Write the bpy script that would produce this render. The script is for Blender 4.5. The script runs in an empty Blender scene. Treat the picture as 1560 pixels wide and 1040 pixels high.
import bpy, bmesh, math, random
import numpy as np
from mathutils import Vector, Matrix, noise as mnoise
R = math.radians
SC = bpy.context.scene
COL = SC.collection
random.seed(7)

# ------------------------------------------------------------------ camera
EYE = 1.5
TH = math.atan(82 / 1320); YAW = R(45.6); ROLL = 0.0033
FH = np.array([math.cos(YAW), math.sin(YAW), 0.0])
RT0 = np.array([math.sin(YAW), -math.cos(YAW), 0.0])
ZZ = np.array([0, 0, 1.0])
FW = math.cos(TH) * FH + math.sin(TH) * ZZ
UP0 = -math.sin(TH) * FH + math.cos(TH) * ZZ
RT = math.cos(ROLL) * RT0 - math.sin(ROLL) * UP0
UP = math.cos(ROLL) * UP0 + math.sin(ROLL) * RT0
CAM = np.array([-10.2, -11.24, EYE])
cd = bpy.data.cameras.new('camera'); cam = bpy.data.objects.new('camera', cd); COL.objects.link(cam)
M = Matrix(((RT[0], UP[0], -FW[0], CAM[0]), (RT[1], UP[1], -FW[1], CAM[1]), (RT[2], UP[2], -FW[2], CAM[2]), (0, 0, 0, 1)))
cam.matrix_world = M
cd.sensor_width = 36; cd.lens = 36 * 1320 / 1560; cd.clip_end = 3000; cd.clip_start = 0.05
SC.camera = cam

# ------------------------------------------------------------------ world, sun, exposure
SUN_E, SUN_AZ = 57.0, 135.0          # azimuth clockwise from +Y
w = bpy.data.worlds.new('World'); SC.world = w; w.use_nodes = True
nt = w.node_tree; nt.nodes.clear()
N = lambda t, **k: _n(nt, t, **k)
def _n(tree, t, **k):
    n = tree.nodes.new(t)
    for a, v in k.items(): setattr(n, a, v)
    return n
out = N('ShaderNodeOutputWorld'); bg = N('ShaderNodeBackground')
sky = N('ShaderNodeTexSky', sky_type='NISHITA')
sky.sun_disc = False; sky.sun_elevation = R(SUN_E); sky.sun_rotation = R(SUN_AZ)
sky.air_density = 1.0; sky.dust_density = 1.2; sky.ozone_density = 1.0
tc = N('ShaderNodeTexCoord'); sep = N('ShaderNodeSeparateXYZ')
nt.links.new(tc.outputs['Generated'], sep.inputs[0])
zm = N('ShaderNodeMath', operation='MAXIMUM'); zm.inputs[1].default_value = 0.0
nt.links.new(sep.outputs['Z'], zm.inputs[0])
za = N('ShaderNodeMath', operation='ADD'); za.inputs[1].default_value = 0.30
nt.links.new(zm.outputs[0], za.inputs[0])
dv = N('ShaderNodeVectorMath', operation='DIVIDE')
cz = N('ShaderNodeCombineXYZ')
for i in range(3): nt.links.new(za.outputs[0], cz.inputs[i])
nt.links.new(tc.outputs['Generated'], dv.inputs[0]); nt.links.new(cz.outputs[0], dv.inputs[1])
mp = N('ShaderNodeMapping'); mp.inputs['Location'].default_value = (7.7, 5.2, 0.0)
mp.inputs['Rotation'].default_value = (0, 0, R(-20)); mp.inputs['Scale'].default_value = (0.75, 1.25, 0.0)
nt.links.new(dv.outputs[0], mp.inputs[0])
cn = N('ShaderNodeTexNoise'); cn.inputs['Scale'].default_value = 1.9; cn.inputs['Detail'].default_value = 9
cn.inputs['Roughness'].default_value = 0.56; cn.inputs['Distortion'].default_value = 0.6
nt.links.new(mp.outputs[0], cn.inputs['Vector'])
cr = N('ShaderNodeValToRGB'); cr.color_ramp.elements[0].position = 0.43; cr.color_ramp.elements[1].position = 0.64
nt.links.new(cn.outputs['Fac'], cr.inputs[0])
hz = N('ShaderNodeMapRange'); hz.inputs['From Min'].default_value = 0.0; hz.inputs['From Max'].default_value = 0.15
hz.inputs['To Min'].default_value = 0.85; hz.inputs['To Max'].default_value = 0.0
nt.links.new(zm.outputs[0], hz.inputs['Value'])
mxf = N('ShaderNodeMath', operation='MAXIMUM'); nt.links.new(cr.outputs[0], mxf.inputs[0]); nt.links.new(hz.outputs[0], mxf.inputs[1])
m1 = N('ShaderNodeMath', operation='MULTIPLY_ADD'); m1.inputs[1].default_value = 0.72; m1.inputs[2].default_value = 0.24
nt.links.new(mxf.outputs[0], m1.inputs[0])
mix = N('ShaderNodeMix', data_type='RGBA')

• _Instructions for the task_
Copy out every line from the data above that has "scene" in it.

• _Solution for this exercise_
Write the bpy script that would produce this render. The script is for Blender 4.5. The script runs in an empty Blender scene. Treat the picture as 1560 pixels wide and 1040 pixels high.
SC = bpy.context.scene